KIA is expected to make a comeback? KIA's performance in 2024 fell by a larger 45% YoY. On top of the ongoing intense market dynamics, the diesel subsidy removal which was rolled out last May also put a dent in KIA's sales performance, specifically its diesel-powered Carnival. However, it recently launched KIA Sportage in December with a competitive price tag. Ranging from MYR147-187k, we think this would be a volume-heavy model. However, considering the launch was later than we expected, we believe its impact to earnings will materially be seen in FY26F.

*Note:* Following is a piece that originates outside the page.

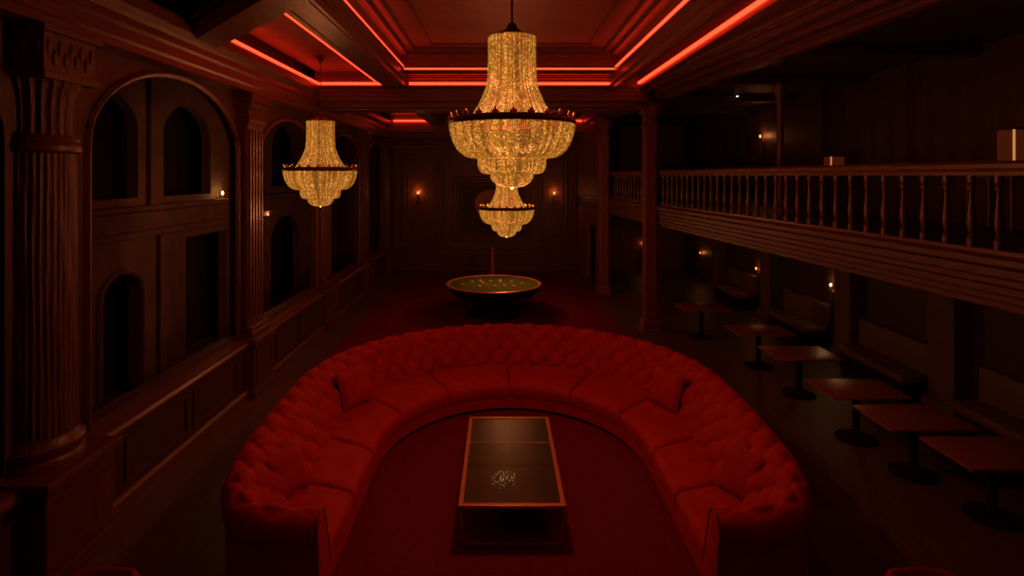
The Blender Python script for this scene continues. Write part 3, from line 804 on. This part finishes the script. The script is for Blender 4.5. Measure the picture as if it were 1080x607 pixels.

Tapping into the EV market with new brands. Bermaz has also expanded its offering to venture into the EV market with its new distributorship of two Chinese brands ie Xpeng and Deepal. Xpeng, which launched last August, managed to sell 400 units of G6 in 2024, most of which were delivered in 4QCY24. Deepal, on the other hand, will make its local debut in 2HCY25 with its SUV model S07. However, given the still-niche EV market on top of the booking rate of 100 units per month by XPeng, we do not think these EV brands would contribute significantly to BAUTO's earnings.
Keep BUY with new MYR2.30 TP. We acknowledge the risk of price sensitive buyers switching to cheaper brands but we believe BAUTO's contrarian approach of maintaining its prices will help preserve its brands' appeal in the second-hand market. All in all, we revise down our FY25F-FY27F by 11-14% as we cut our KIA volume forecasts and increase operating expense assumptions given our over-bullish estimates previously. We keep our Mazda volume assumptions unchanged as 8MFY25 volumes are in line with our FY25F. Our TP isbased onanunchanged 10x CY25FP/E,andwe ascribe a 4% ESG premium based on its ESG score of 3.2. Share price has tanked 42% in the last 12 months due to the fierce competition which we think is overdone. As a result, BAUTO's valuation is now very appealing while its 13% yield remains attractive.